Radial motor for your Radial motor

[Aslansmonkey]

I made a 3D printable radial motor to mount to your Flite Test Radial Motor mount, in case anyone is looking for anything like this.

The Thingiverse link is here: https://www.thingiverse.com/thing:4857769

Attached are the photos of the modified Flite Test Scout (The "Cub Scout") that I designed it for.

 

[Michael9865]

Very nice. Thank you for sharing.

 

[quorneng]

Depending on the motor type and mount it is possible to completely 'bury' the motor within the crankcase for scale effect.

The exhaust collector ring hides anything being visible from the rear.

 

[Michael9865]

Depending on the motor type and mount it is possible to completely 'bury' the motor within the crankcase for scale effect.
View attachment 200289
The exhaust collector ring hides anything being visible from the rear.

Where did you find this gem?

 

[quorneng]

Michael763
I am afraid I designed it myself. The object was to find out how light I could make it so it would not destroy the performance of a lightweight foam plane.
As a result it is becomes a 'kit' of printed parts (there are 48 in total) that have to be glued together.
Each cylinder has a front and back half with a separate cylinder head along with 2 push rods.
This 'exploded' view show the detail.

It took longer to design & build the radial than it did the plane!
It was printed in green PLA so it had to be painted.
On a slightly bigger version I used black and silver PLA so no paint was required.

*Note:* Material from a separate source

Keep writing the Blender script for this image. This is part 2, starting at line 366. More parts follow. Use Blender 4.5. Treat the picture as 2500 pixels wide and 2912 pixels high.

I could post the stl files but it is both tricky to print and assemble.

 

[Michael9865]

Awesomeness. I would like to give i a try for a biplane that I am working on. I can IM my email if you prefer that method.

 

[SP0NZ]

I designed one a while back as well, specifically for the FT C/B Radials. I went for a semi-scale look and a one piece easy-to-print design. Designed to work with my standard firewall. Both models can be found on my Thingiverse page.

https://www.thingiverse.com/sp0nz/designs

 

[quorneng]

Michael763
Just in case you hadn't noticed I sent you a notification about the STL files.

 

[quorneng]

How about a "Rotary for your radial"?
Some time ago I hade a small RC electric 24" Sopwith Pup. The particular version I modelled used a Gnome Monosoupape 9 cylinder rotary. The Monsoupape (single valve) only has a single push rod so is a bit easier to model.
At that scale a 28 mm diameter out runner bell was the diameter of the mono crankcase so it had the cylinders stuck directly on it so in true scale they went round with prop. Not printed in this case but made very light out of paper and string.

The relatively big and heavy 2812 out runner meant the CofG could be achieved (just!) with a scale length nose and on a 2s it turned a 7x6 which is almost exactly true scale diameter and pitch.
The cylinders didn't fly off!

 

[speedy7385]

Depending on the motor type and mount it is possible to completely 'bury' the motor within the crankcase for scale effect.
View attachment 200289
The exhaust collector ring hides anything being visible from the rear.

It looks awesome and great design, but I am more worry of the heat of the motor produce are trapped. Not getting air flow around the motor is not good.

 

[skymaster]

It looks awesome and great design, but I am more worry of the heat of the motor produce are trapped. Not getting air flow around the motor is not good.

I was going to make the same comment about the heat on the motor.

 

[quorneng]

Of course it does depend on how hard you work the motor but there is a small annulus inlet around the prop adapter. The way the motor is mounted and the relatively close fit of the crankcase means the rotation of the magnets in the motor bell forces air outwards at the rear. In doing so it draws air in from the front annulus and through the windings. A relatively small amount of air going through where the heat is actually generated is surprisingly effective.
I tend to find ESC heat dissipation needs just as much attention because its static nature means there is no natural air movement directly over the bits that get warm.